#### [DIRECTIONS]
Produce an exact copy of all the records.

#### [MATERIAL FOR THIS EXERCISE]

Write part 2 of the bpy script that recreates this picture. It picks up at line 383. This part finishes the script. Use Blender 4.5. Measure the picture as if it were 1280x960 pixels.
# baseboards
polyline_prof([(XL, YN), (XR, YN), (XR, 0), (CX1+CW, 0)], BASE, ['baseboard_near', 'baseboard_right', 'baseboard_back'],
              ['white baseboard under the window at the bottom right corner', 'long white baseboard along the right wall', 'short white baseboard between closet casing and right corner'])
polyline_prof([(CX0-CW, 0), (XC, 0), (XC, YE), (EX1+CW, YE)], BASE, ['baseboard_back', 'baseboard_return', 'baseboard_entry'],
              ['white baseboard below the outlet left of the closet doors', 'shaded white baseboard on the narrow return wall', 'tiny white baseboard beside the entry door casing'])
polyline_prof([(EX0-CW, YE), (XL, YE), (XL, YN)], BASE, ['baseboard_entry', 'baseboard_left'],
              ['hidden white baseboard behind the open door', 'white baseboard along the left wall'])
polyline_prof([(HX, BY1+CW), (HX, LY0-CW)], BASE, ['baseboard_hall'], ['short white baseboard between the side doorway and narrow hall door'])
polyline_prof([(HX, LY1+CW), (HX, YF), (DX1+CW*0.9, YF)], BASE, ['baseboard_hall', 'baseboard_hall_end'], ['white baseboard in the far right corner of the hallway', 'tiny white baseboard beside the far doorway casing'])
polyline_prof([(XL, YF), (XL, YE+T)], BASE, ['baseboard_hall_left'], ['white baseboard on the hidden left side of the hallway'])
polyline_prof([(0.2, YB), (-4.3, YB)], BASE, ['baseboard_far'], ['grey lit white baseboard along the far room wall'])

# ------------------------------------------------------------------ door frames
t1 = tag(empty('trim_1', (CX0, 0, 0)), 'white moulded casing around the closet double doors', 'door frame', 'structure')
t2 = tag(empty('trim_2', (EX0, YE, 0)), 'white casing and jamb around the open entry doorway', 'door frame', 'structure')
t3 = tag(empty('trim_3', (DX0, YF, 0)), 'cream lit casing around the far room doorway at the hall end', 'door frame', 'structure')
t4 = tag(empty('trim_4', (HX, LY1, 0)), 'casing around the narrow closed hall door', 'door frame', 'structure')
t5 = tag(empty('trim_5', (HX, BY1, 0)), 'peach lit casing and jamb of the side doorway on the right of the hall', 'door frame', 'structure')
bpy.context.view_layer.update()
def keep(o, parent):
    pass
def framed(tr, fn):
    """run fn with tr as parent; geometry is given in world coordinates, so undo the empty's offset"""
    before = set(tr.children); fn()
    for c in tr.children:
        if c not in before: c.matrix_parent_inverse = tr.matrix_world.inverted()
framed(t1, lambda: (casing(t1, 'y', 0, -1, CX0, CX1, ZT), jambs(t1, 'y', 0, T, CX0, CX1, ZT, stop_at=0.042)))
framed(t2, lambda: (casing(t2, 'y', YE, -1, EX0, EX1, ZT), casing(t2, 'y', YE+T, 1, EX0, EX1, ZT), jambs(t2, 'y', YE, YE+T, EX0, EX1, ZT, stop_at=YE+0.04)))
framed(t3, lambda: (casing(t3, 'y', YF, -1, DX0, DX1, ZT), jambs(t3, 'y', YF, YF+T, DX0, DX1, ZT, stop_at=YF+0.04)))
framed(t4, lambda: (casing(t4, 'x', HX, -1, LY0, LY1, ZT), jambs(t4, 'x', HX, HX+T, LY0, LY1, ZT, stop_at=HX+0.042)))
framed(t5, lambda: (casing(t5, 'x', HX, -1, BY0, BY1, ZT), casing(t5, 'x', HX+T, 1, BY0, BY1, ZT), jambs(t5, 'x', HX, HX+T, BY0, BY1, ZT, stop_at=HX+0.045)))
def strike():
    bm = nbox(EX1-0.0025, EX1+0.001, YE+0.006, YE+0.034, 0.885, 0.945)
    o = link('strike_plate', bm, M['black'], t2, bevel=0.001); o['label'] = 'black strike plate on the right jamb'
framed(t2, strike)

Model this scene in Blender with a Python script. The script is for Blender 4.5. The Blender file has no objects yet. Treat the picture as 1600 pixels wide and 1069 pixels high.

#### [SOLUTION TO THIS EXERCISE]
Write part 2 of the bpy script that recreates this picture. It picks up at line 383. This part finishes the script. Use Blender 4.5. Measure the picture as if it were 1280x960 pixels.
# baseboards
polyline_prof([(XL, YN), (XR, YN), (XR, 0), (CX1+CW, 0)], BASE, ['baseboard_near', 'baseboard_right', 'baseboard_back'],
              ['white baseboard under the window at the bottom right corner', 'long white baseboard along the right wall', 'short white baseboard between closet casing and right corner'])
polyline_prof([(CX0-CW, 0), (XC, 0), (XC, YE), (EX1+CW, YE)], BASE, ['baseboard_back', 'baseboard_return', 'baseboard_entry'],
              ['white baseboard below the outlet left of the closet doors', 'shaded white baseboard on the narrow return wall', 'tiny white baseboard beside the entry door casing'])
polyline_prof([(EX0-CW, YE), (XL, YE), (XL, YN)], BASE, ['baseboard_entry', 'baseboard_left'],
              ['hidden white baseboard behind the open door', 'white baseboard along the left wall'])
polyline_prof([(HX, BY1+CW), (HX, LY0-CW)], BASE, ['baseboard_hall'], ['short white baseboard between the side doorway and narrow hall door'])
polyline_prof([(HX, LY1+CW), (HX, YF), (DX1+CW*0.9, YF)], BASE, ['baseboard_hall', 'baseboard_hall_end'], ['white baseboard in the far right corner of the hallway', 'tiny white baseboard beside the far doorway casing'])
polyline_prof([(XL, YF), (XL, YE+T)], BASE, ['baseboard_hall_left'], ['white baseboard on the hidden left side of the hallway'])
polyline_prof([(0.2, YB), (-4.3, YB)], BASE, ['baseboard_far'], ['grey lit white baseboard along the far room wall'])

# ------------------------------------------------------------------ door frames
t1 = tag(empty('trim_1', (CX0, 0, 0)), 'white moulded casing around the closet double doors', 'door frame', 'structure')
t2 = tag(empty('trim_2', (EX0, YE, 0)), 'white casing and jamb around the open entry doorway', 'door frame', 'structure')
t3 = tag(empty('trim_3', (DX0, YF, 0)), 'cream lit casing around the far room doorway at the hall end', 'door frame', 'structure')
t4 = tag(empty('trim_4', (HX, LY1, 0)), 'casing around the narrow closed hall door', 'door frame', 'structure')
t5 = tag(empty('trim_5', (HX, BY1, 0)), 'peach lit casing and jamb of the side doorway on the right of the hall', 'door frame', 'structure')
bpy.context.view_layer.update()
def keep(o, parent):
    pass
def framed(tr, fn):
    """run fn with tr as parent; geometry is given in world coordinates, so undo the empty's offset"""
    before = set(tr.children); fn()
    for c in tr.children:
        if c not in before: c.matrix_parent_inverse = tr.matrix_world.inverted()
framed(t1, lambda: (casing(t1, 'y', 0, -1, CX0, CX1, ZT), jambs(t1, 'y', 0, T, CX0, CX1, ZT, stop_at=0.042)))
framed(t2, lambda: (casing(t2, 'y', YE, -1, EX0, EX1, ZT), casing(t2, 'y', YE+T, 1, EX0, EX1, ZT), jambs(t2, 'y', YE, YE+T, EX0, EX1, ZT, stop_at=YE+0.04)))
framed(t3, lambda: (casing(t3, 'y', YF, -1, DX0, DX1, ZT), jambs(t3, 'y', YF, YF+T, DX0, DX1, ZT, stop_at=YF+0.04)))
framed(t4, lambda: (casing(t4, 'x', HX, -1, LY0, LY1, ZT), jambs(t4, 'x', HX, HX+T, LY0, LY1, ZT, stop_at=HX+0.042)))
framed(t5, lambda: (casing(t5, 'x', HX, -1, BY0, BY1, ZT), casing(t5, 'x', HX+T, 1, BY0, BY1, ZT), jambs(t5, 'x', HX, HX+T, BY0, BY1, ZT, stop_at=HX+0.045)))
def strike():
    bm = nbox(EX1-0.0025, EX1+0.001, YE+0.006, YE+0.034, 0.885, 0.945)
    o = link('strike_plate', bm, M['black'], t2, bevel=0.001); o['label'] = 'black strike plate on the right jamb'
framed(t2, strike)

Model this scene in Blender with a Python script. The script is for Blender 4.5. The Blender file has no objects yet. Treat the picture as 1600 pixels wide and 1069 pixels high.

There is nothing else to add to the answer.